L'énergie qu'il a déployée dans tous les domaines (conceptions, fabrication, organisation industrielle et commerciale, acquisition de moyens) est inimaginable. Il a aussi connu ses premiers conflits sociaux. En 1906, une grande grève frappe les usines automobiles. Comme ses collègues, Louis Renault ne cède pas sur les salaires et un fossé se creuse définitivement entre la direction et les ouvriers. Quand il introduit le chronométrage dans certains ateliers en 1907, le bonus est d'abord bien accepté, mais l'extension maladroite du système et la faiblesse des avantages pour les ouvriers conduisent à de nouvelles grèves en 1913. Louis Renault doit accepter la nomination de délégués du personnel.

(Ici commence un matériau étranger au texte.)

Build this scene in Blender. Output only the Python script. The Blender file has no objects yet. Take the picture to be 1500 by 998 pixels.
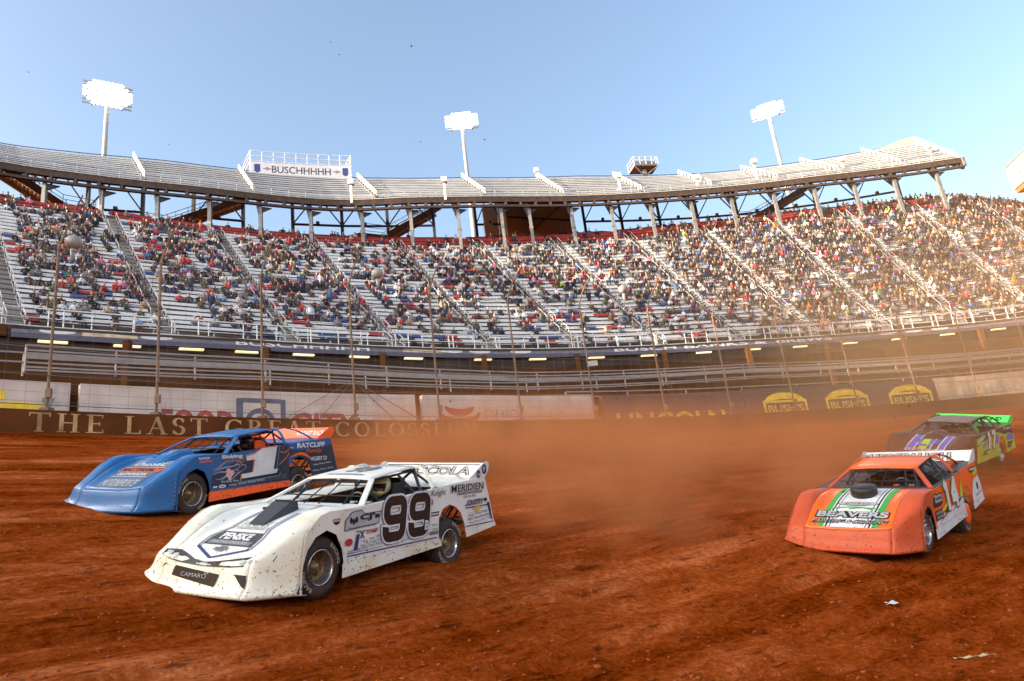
import bpy, bmesh, math, random
import numpy as np
from mathutils import Vector, Matrix
random.seed(7); rng = np.random.default_rng(11)
scn = bpy.context.scene
COL = scn.collection
R_ = math.radians
SUN_EL, SKYS, SUNE, EXPO = 14., .145, 5., 1.7
FILL_FLOODW = 20000.  # watts of each unseen tower added to lift the shaded areas
DUST1, DUST2 = .50, .034
# ------------------------------------------------------------------ helpers
def tag(o, label=None, cat=None, group=None, kind=None):
    if label: o['label'] = label
    if cat: o['category'] = cat
    if group: o['group'] = group
    if kind: o['kind'] = kind
    return o
def empty(name, loc=(0, 0, 0), label=None, cat=None, group=None, mat=None, parent=None):
    o = bpy.data.objects.new(name, None); COL.objects.link(o)
    o.empty_display_size = .2
    if mat is not None: o.matrix_world = mat
    else: o.location = loc
    if parent: o.parent = parent
    return tag(o, label, cat, group)
def link(name, me, parent=None):
    o = bpy.data.objects.new(name, me); COL.objects.link(o)
    if parent is not None: o.parent = parent
    return o
def mesh(name, V, F, mats, parent=None, smooth=False, mi=None, uv=None):
    me = bpy.data.meshes.new(name)
    me.from_pydata([tuple(map(float, v)) for v in V], [], [tuple(map(int, f)) for f in F])
    if not isinstance(mats, (list, tuple)): mats = [mats]
    for m in mats: me.materials.append(m)
    if mi is not None: me.polygons.foreach_set('material_index', np.asarray(mi, dtype=np.int32))
    if smooth: me.polygons.foreach_set('use_smooth', np.ones(len(F), dtype=bool))
    if uv is not None:
        ul = me.uv_layers.new(name='UVMap'); li = np.empty(len(me.loops), dtype=np.int32)
        me.loops.foreach_get('vertex_index', li)
        ul.data.foreach_set('uv', np.asarray(uv, dtype=np.float32)[li].ravel())
    me.update()
    return link(name, me, parent)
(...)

Entre 1914 et 1918, la guerre fera de Louis Renault un géant industriel, mais retardera la modernisation de ses productions civiles. Il s'enferme alors dans un conservatisme technique qu'il tente de justifier sans convaincre, alors que de nouveaux concurrents font progresser l'automobile et sa diffusion. Capable d'amortir la crise de 1931-1932 par ses seules ressources, il s'isole, freine l'innovation qui l'inquiète et cherche à produire en autarcie, tandis que sa santé vacille.

La Seconde Guerre mondiale en fait un rouage essentiel de la mécanisation de l'armée, puis un serviteur résigné de l'effort de guerre allemand. Conserver la mainmise sur ses usines, retenir son personnel et ses machines, accumuler des ressources pour l'après-guerre le poussent à faire du zèle. Il paiera cette soumission dont il n'a pas mesuré les conséquences. Bien qu'il ait aussi trompé délibérément l'occupant, l'importance de sa production le condamnera, dans un contexte troublé où la vengeance n'est pas totalement absente. Son décès mystérieux le 24 octobre 1944 en témoigne, et la justice devra renoncer à conclure en connaissance de cause. face à un personnage aussi complexe et à une carrière aussi vaste, les historiens ont encore du grain à moudre.